Countryside Commission consultative paper CCP 470 April 1995
Quality of Countryside: Quality of Life Response from Professor  M J O' Carroll 27.4.95

 1.) The Paper and its general direction toward quality of life through thriving countryside are welcomed.

2.) The longer term view is central to sustainability. The Paper makes reference to the three year horizon of Countryside Commission's corporate plan; it is right t consider a much longer horizon for policy making and for assessing proposals. Economic developments are too often focussed on the short term with scant regard to decommissioning.

3.) The five challenges are broad enough, with flexible interpretation, to cover almost all relevant matters, yet they are also all important. A possible sixth challenge:

to control and reduce the adverse impact of extraneous activities on the countryside

intersects the others but may not be wholly accommodated by them in so far as it calls for negotiation with other authorities. Examples I have in mind all require a reasonable balance to be struck:

- military: low flying Jets;

- water: speedboats and other powered recreation;

- transport: excessive national and global movement of goods.

Points 3.20 - 3.23 of the Paper concentrate on local transport matters so do not clearly address this last example. I would favour making 3.23 commitment.

4.) The reference to reducing the impact of powerlines in 3.28 is welcomed. I would urge that this be adopted as a definite objective. There has been a large volume of public opinion supporting this idea. Many thousands have signed petitions against new developments in several part of the UK. A national network STOP (Stop The Overhead Powerlines) was initiated at a conference of these groups in Ayr last year and I was elected as its chairman.

Section 4.5 of its policy statement reads:

"We will press for the monitoring and publication of data on the total amount of existing and planned overhead powerlines, and for set t in targets for its progressive reduction."

This would seem to accord with the Countryside Commission's mission and is perhaps a role which the Countryside Commission could take on. The Position Statement CCP 454 last year went some considerable way towards this; I refer also to my response of 19.8.94 t it. I draw attention also to the commentary to Objective 21 of the 1995 CL paper Towards a Rural Policy.

5.) Still in the area of energy policy and supporting point 4 above, the trend towards remote generation, as explained in the accompanying article from Electrical Review Vol 228 No 7 p62, is damaging to the countryside in respect of power station siting, energy waste and excessive transmission. refer again to the CLA paper Towards a Rural Policy.

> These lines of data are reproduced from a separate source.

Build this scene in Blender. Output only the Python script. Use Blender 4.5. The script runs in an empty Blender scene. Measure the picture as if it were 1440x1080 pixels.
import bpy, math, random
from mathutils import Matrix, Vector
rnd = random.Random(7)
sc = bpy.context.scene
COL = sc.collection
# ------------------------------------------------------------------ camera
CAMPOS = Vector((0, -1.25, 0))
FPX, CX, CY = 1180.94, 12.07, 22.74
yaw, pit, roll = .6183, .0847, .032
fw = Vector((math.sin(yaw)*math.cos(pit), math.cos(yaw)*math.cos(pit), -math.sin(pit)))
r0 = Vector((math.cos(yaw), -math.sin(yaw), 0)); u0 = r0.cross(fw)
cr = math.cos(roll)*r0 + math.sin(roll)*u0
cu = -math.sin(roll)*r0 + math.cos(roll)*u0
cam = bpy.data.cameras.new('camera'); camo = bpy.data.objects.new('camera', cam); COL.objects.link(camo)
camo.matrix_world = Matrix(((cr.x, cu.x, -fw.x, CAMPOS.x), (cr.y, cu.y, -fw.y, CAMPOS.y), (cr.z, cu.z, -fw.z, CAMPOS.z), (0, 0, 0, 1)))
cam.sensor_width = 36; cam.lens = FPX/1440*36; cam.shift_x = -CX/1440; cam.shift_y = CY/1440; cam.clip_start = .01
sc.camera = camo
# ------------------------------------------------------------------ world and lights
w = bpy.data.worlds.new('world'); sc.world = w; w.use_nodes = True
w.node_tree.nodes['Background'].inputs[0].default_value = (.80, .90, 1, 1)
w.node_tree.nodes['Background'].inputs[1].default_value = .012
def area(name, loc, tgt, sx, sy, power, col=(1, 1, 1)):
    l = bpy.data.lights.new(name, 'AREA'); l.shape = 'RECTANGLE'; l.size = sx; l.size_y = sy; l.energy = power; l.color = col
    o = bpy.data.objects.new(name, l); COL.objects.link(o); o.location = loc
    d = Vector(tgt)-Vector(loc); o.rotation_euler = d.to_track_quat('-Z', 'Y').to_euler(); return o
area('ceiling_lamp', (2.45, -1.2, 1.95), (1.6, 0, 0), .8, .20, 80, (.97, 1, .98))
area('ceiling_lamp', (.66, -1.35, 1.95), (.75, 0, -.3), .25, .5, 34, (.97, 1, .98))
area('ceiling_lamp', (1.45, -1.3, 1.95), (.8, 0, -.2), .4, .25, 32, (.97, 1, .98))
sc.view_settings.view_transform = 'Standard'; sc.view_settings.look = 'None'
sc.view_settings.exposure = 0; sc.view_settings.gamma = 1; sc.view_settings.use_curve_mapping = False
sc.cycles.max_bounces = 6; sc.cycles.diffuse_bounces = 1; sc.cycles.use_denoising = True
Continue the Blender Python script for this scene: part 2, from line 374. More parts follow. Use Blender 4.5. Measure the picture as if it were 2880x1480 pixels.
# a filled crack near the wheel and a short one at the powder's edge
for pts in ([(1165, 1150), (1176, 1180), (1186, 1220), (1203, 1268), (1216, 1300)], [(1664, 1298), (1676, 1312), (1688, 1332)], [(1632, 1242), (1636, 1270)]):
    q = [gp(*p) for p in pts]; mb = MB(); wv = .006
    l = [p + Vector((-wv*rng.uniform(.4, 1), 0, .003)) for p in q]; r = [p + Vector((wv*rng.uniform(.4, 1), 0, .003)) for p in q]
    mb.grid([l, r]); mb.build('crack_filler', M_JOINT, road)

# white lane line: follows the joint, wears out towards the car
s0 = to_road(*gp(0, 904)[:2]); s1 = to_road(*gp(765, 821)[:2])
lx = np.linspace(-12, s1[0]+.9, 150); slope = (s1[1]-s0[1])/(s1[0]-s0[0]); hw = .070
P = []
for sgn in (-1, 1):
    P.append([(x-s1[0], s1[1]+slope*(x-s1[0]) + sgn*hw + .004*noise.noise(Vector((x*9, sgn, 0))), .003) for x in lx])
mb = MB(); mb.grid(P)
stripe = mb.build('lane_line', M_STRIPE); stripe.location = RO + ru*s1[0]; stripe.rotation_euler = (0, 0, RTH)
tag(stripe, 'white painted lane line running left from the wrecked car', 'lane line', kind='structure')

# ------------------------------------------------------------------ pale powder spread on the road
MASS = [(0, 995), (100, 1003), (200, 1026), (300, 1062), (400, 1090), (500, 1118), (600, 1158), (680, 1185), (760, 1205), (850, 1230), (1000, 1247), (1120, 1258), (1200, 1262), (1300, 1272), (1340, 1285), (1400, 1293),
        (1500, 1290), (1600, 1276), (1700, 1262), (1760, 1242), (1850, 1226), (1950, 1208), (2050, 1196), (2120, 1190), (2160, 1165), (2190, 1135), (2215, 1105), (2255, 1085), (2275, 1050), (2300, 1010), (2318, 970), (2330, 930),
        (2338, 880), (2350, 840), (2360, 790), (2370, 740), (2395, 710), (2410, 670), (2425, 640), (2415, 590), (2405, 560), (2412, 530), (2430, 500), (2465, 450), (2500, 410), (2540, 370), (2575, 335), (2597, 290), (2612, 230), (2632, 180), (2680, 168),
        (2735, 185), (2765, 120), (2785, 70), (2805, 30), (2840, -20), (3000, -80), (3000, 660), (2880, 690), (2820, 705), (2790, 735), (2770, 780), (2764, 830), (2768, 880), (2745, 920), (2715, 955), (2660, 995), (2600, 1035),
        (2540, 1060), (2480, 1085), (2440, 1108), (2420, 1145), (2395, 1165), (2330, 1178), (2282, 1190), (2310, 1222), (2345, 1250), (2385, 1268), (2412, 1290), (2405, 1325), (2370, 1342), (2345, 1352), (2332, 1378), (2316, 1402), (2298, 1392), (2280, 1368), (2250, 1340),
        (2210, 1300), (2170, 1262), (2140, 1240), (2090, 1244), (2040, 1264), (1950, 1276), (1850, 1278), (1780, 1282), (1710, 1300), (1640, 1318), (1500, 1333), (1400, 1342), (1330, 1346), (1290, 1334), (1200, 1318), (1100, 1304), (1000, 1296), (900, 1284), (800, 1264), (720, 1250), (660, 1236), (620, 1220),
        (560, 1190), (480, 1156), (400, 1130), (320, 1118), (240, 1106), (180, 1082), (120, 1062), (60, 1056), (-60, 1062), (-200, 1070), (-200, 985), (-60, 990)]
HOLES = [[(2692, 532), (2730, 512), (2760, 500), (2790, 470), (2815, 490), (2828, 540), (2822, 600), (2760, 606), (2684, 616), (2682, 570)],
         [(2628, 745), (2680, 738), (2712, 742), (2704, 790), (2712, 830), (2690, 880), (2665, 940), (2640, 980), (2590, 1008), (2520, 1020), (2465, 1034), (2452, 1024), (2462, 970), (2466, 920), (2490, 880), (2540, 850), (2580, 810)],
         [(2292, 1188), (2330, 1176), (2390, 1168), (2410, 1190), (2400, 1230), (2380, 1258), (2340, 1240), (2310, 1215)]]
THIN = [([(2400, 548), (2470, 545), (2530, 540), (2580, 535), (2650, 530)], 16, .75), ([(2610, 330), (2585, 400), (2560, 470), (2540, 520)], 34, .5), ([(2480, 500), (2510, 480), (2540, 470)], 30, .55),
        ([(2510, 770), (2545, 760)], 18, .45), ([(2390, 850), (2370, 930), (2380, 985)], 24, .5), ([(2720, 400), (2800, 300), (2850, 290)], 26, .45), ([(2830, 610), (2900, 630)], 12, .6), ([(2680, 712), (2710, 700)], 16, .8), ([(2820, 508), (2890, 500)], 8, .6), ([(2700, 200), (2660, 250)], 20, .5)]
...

In pursuing 3.25 the Countryside Commission should determine to advise against consenting to surplus power station remote from areas of demand.

6.) Point 4.19 of the Paper addresses access to the countryside for disabled people. This should be a commitment under the objective of widening opportunities on the basis that the barriers to be removed are not limited to information and understanding.

7.) The promotion of greenways (4.2 and the box on page 19) should become a commitment. Furthermore the intrusion of powered vehicles into quiet countryside and open hillside should be resisted. Off roaders are to expensive to be a general means of widening access; they are likely to be the privilege of the few, and can be a menace. Motorcycles are more widely available but can be equally intrusive. It would however be reasonable to admit quiet electric vehicles for disabled people.

8.) Finally, a reservation. There is a danger of promoting access to the countryside beyond adequate supporting levels of facility, transport and understanding. It is important to ensure that infrastructure, facilities, information and education are in place ahead of the volume of access they are needed to support. While I approve of educational programmed wit schools, I fear that over-zealous or uncoordinated promotion, particularly commercial promotion for the motoring public, may saturate and damage a delicate environment. Therefore I would not advance points 4.17 and 4.18 a this time.

M J O' Carroll 27.4.95

Points 4 and 5 above are made on behalf of two organisations of which I am chairman:

REVOLT: Rural England Versus Overhead Line Transmission, and

STOP: Stop The Overhead Powerlines, a UK-wide campaign network.

Other points are personal submissions.